There is a large cap (for Greek standards) company for which I am totally negative, while a few years ago, I had bought it and written a positive article. I am talking about Mytilineos (MYTIL). I believe that the energy intensive industry does not have a very promising position in Europe, and maybe will have the fate of the textile industry. Not due to the labor cost, as it was the case for textile, but due to the energy cost.

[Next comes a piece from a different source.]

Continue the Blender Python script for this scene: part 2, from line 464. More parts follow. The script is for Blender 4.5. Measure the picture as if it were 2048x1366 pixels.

The primary aluminum is referred to as solid electricity, due to the massive amounts of energy it demands. In Europe, by aiming for energy independence, cleaner energy, and by struggling to achieve this under the increased demand, the most obvious sacrifice seems to be this energy intensive metal. Otherwise, it’s like dreaming of rice fields in the desert, at a time that you have not enough water to drink, and you are importing it. Especially, when you are paying a higher price, because you demand it to be clean, you are the weakest link, and the one to break in the next downturn, which is endemic in this cyclical sector.
Although excessively high energy price won’t persist for long, Europe again will anyway suffer higher costs compared to America and other regions (Russia, Middle East), where the competitors are partying with the high aluminum prices, triggering investments for increased production, there. Here, on this side of the river, it should worry us that, one after the other, the European smelters are shutting down, or curtail the production. When they don’t, they count on state support, being presented as a strategic sector. This type of aid can be enough for the survival, but cannot promise decent profits. For how long can the Public Power Corporation (PPC) (the Greek state-run electricity company), or the state, lift this weight?
I recognise that Mytilineos is believed to be a competent businessman, and that he is diversified among different sectors, which can be helpful, but regardless, I believe that he will feel the pain for the next five years. It would make sense only to buy his company deep under the book value. Currently, at €15.87 per share (Market Cap: €2.2 billion), I believe that the company is both pretty expensive, and with challenges ahead. I am wondering how the analysts have fallen in love with it. If I had to bet against a large cap that would underperform the Greek Stock Market General Index, that would be Mytilineos
Feeling a bit exhausted, after the above “hammering”, I would like to conclude this, otherwise festive, article in a positive tone. Despite the traps, I consider stocks as the best form of long-term investing, when the intentions are towards investing rather than speculation. I hope you all have a great year in all aspects, full of health and joy.
This is a translation from the original Greek article, published on 20th, January, 2022.